**Data extract:**
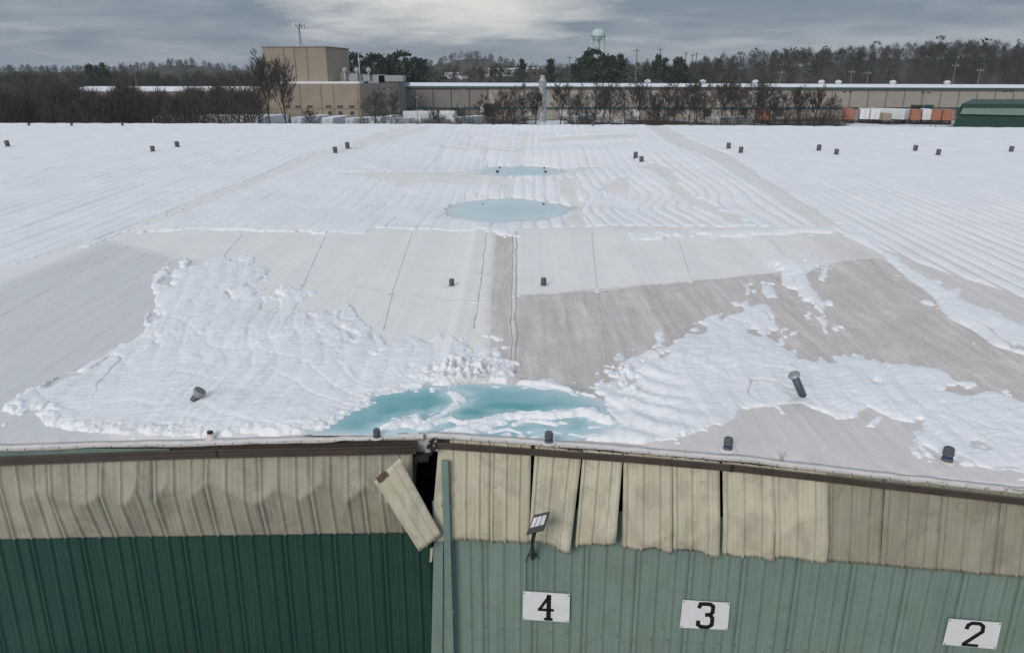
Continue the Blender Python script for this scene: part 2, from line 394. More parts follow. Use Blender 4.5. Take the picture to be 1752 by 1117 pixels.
def roof_z(x, y):
    ey = edge_y(x); ez = edge_z(x); ry = ridge_y(x); rz = ridge_z(x)
    t = (y - ey) / (ry - ey)
    plane = ez + (rz - ez) * t
    back = np.clip(y - ry, 0, None); plane = np.where(y > ry, rz - back * 0.08, plane)
    xc = -0.2 + YAW * np.clip(y - 25, 0, None) * 0.9
    yy = y + 0.035 * np.abs(x - xc) ** 1.15 * np.where(x > xc, 0.9, -0.25)        # crests fan out sideways
    lb = np.interp(y, LBY, LBX); rb = np.interp(y, RBY, RBX)
    q = np.where(x < xc, (xc - x) / (xc - lb), (x - xc) / (rb - xc))
    g = np.clip(1 - q, 0, 1); g = np.where(g < 0.12, g * g / 0.24, g - 0.06) / 0.94
    ez0 = np.interp(0.0, EXZ, EZV); pl0 = ez0 + (-4.06 - ez0) * (np.clip(yy, 11.6, 72) - 11.6) / (72 - 11.6)
    amp = np.interp(yy, cy_f, cz_f) - pl0
    z = plane + amp * g * smooth(0, 3.0, y - ey)
    # basin behind the eave that holds the near pond
    bx = (x + 0.72) / 2.95; by = (y - 12.6) / np.where(y > 12.6, 1.88, 1.15)
    b = np.clip(1 - bx * bx - by * by, 0, 1)
    z = z - 0.62 * b ** 0.75 * smooth(0.0, 0.35, y - ey)
    for px_, py_, ax_, ay_, lv in ((-0.27, 36.5, 3.05, 3.5, -6.06), (0.62, 49.9, 2.75, 3.1, -5.755)):
        q2 = np.sqrt(((x - px_) / ax_) ** 2 + ((y - py_) / ay_) ** 2 + 1e-9)
        k2 = smooth(1.9, 0.95, q2)
        z = z * (1 - k2) + k2 * (lv + 0.26 * (q2 * q2 - 1) + 0.07 * fbm(x * 0.9, y * 0.7, 6, 3) * smooth(0.5, 0.9, q2))
    # gentle folds fanning into the near basin
    z = z + 0.05 * fbm(x * 0.28, y * 0.20, 5, 2) * smooth(0.5, 3, y - ey) * smooth(40, 20, y)
    return z
def seam_d(x, y, pitch):
    xr = x - YAW * (y - 12)
    return np.abs((xr / pitch + 0.5) % 1.0 - 0.5) * pitch
def ribs(x, y):
    d = seam_d(x, y, 0.61)
    k = 0.016 * np.exp(-(d / 0.05) ** 2)
    w = 0.010 * np.cos(2 * np.pi * (x - YAW * (y - 12)) / 1.83)
    return (k * 0.7 + w * 1.6) * smooth(0.15, 1.2, y - edge_y(x))
def membrane_z(x, y):
    lip = smooth(1.2, 0.0, y - edge_y(x))
    wr = 0.016 * fbm(x * 3.2 + 2.2 * y, y * 0.9, 31, 3) * lip
    return roof_z(x, y) + ribs(x, y) + wr
def at_roof(pts):
    """photo pixels -> points on the roof surface (first hit of each sight line)"""
    res = []
    ts = np.concatenate([np.arange(11.0, 32, 0.02), np.arange(32, 80, 0.06)])
    for px, py in pts:
        d = ray(px, py); x = d[0] / d[1] * ts; z = d[2] / d[1] * ts
        dz_ = z - roof_z(x, ts)
        hit = np.nonzero((dz_ <= 0) & (ts > edge_y(x) - 0.05))[0]
        i = hit[0] if len(hit) else len(ts) - 1
        res.append((x[i], ts[i]))
    return np.array(res)

def fan_grid(ncol, nrow, ext=8):
    t = np.linspace(0, 1, nrow)
    k = 3.4
    off = (np.exp(k * t) - 1) / (math.exp(k) - 1) * 62.2                       # metres from the eave
    s = np.linspace(-1, 1, ncol)
    s = np.concatenate([np.linspace(-1.0, -1e-3, ext)[:-1] * 0 - 1 - np.linspace(1, 0.02, ext - 1), s, 1 + np.linspace(0.02, 1, ext - 1)])
    S, O = np.meshgrid(s, off)
    w = 12.2 + 0.80 * O
    X = np.where(np.abs(S) <= 1, S * w, np.sign(S) * (w + (np.abs(S) - 1) * np.clip(70 - w, 1, None)))
    ey = edge_y(X); Y = ey + O / 62.2 * (ridge_y(X) + 1.8 - ey)
    return X, Y

# pixel outlines of the slid snow, mapped onto the roof
N1 = [(8,690),(45,668),(110,640),(180,612),(235,580),(256,545),(264,505),(252,478),(292,450),(335,446),(380,444),(430,436),(446,440),(420,456),(466,459),(446,475),(432,490),(470,499),(505,492),(524,496),(540,502),(512,528),(560,536),(598,524),(612,548),(640,562),(660,592),(692,580),(722,592),(748,576),(790,590),(830,592),(850,585),(862,610),(882,642),(866,655),(830,658),(800,668),(770,676),(736,672),(700,686),(662,698),(640,710),(656,716),(612,732),(590,746),(480,748),(360,746),(240,740),(130,740),(75,730),(60,703),(30,712),(8,698)]
N2 = [(978,655),(1015,650),(1040,628),(1085,612),(1120,592),(1128,570),(1135,600),(1160,583),(1195,552),(1202,578),(1230,545),(1262,530),(1256,518),(1284,474),(1294,482),(1284,522),(1312,520),(1326,545),(1340,575),(1350,600),(1363,590),(1364,612),(1395,618),(1440,606),(1500,618),(1550,624),(1600,632),(1626,640),(1632,655),(1606,672),(1660,678),(1700,672),(1760,692),(1800,705),(1800,815),(1720,803),(1650,797),(1600,775),(1560,752),(1578,735),(1592,704),(1560,722),(1530,724),(1482,695),(1468,714),(1432,716),(1404,704),(1372,692),(1345,692),(1280,702),(1252,722),(1200,742),(1140,757),(1060,764),(1004,758),(1050,736),(1030,716),(1031,696),(1022,666),(1000,664)]
PATCH = [[(1300,490),(1325,484),(1332,510),(1310,514)],
 [(1315,458),(1318,440),(1346,440),(1380,452),(1388,430),(1397,455),(1376,472),(1396,500),(1411,525),(1421,565),(1412,574),(1395,540),(1370,522),(1364,496),(1340,492),(1336,468)],
 [(1400,478),(1414,449),(1421,456),(1409,482)], [(1478,731),(1500,711),(1516,715),(1494,731)], [(1644,656),(1668,653),(1672,660),(1652,666)],
 [(1430,395),(1480,403),(1530,443),(1580,473),(1620,500),(1642,494),(1638,512),(1682,530),(1760,562),(1800,590),(1800,630),(1752,606),(1700,590),(1660,562),(1625,546),(1600,511),(1560,482),(1500,432)],
 [(1075,399),(1250,394),(1430,388),(1430,399),(1250,405),(1080,412)], [(842,392),(886,392),(880,404),(846,404)],
 [(885,655),(940,648),(990,672),(985,684),(930,668),(880,664)]]
FRONT = [(150,424),(181,411),(232,399),(300,396),(360,393),(450,396),(560,401),(626,399),(642,391),(740,394),(836,394),(850,399),(882,399),(892,391),(1000,388),(1100,387),(1260,388),(1430,392)]
BARE = [([(575,296),(870,301),(870,317),(800,316),(740,312),(690,319),(650,306)], 1.0),
 ([(952,307),(985,304),(990,340),(1003,387),(972,387),(980,352),(962,332)], 1.0),
 ([(1092,286),(1120,279),(1150,290),(1166,320),(1202,345),(1282,381),(1262,386),(1182,346),(1150,326),(1136,297)], 1.0),
 ([(1035,311),(1080,301),(1076,330),(1052,330),(1030,325)], 1.0),
 ([(1085,214),(1112,214),(1182,240),(1252,266),(1332,320),(1442,386),(1405,391),(1296,320),(1216,271),(1150,246)], 1.0),
 ([(700,214),(720,214),(600,256),(566,266),(400,331),(215,403),(176,414),(380,329),(540,262)], 1.0),
 ([(735,215),(748,215),(690,235),(650,243),(616,259),(608,256),(640,238),(690,228)], 1.0),
 ([(896,224),(906,224),(896,286),(886,286)], 1.0), ([(865,305),(876,305),(876,341),(866,341)], 1.0), ([(897,305),(903,305),(901,338),(896,338)], 1.0),
 ([(744,280),(760,249),(766,249),(753,281)], 1.0), ([(800,249),(806,232),(811,232),(806,249)], 1.0), ([(826,282),(834,252),(838,252),(831,283)], 1.0),
 ([(930,236),(1090,228),(1092,235),(930,243)], 1.0), ([(765,251),(900,257),(900,260),(765,254)], 1.0), ([(800,231),(900,236),(900,238),(800,233)], 1.0),
 ([(905,286),(990,286),(1045,281),(1045,284),(960,300),(905,304)], .4)]
ROPES = [([(700,738),(740,722),(770,712),(795,722)], .10), ([(735,716),(765,700),(790,680),(772,668)], .10), ([(665,728),(690,716),(700,722),(712,716)], .13), ([(690,708),(716,707)], .05),
 ([(800,720),(850,712),(890,708),(940,706),(985,702),(1012,704),(1040,716)], .14), ([(760,738),(800,730),(840,718)], .13), ([(810,745),(812,732),(830,726),(860,718)], .12),
 ([(880,722),(895,714),(915,716),(950,722)], .08), ([(860,748),(868,740)], .09), ([(893,748),(893,742)], .09), ([(912,744),(922,742)], .06), ([(960,719),(968,720)], .06), ([(1010,727),(1025,726)], .06),
 ([(835,712),(850,706),(880,704)], .06), ([(655,742),(668,738)], .09), ([(640,748),(700,742),(740,740)], .05), ([(672,712),(700,708),(712,704)], .05), ([(735,705),(770,692),(790,688)], .05), ([(905,735),(935,730),(960,738)], .05), ([(975,738),(1000,742),(1020,738)], .05), ([(705,728),(722,718),(735,720)], .07), ([(840,735),(870,730),(890,736)], .06)]
N1w, N2w = at_roof(N1), at_roof(N2)
PATCHw = [at_roof(p) for p in PATCH]; BAREw = [(at_roof(p), s) for p, s in BARE]
W1, W2, W3 = -5.975, -6.06, -5.755          # water levels
def at_level(pts, lv):
    return np.array([(d[0] / d[2] * lv, d[1] / d[2] * lv) for d in (ray(px, py) for px, py in pts)])
ROPEw = [(at_level(p, W1 + 0.05), r) for p, r in ROPES]
fr = at_roof(FRONT); o_ = np.argsort(fr[:, 0]); FRX, FRY = fr[o_, 0], fr[o_, 1]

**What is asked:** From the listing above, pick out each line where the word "pixels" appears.

**Result of the exercise:**
Continue the Blender Python script for this scene: part 2, from line 394. More parts follow. Use Blender 4.5. Take the picture to be 1752 by 1117 pixels.
    """photo pixels -> points on the roof surface (first hit of each sight line)"""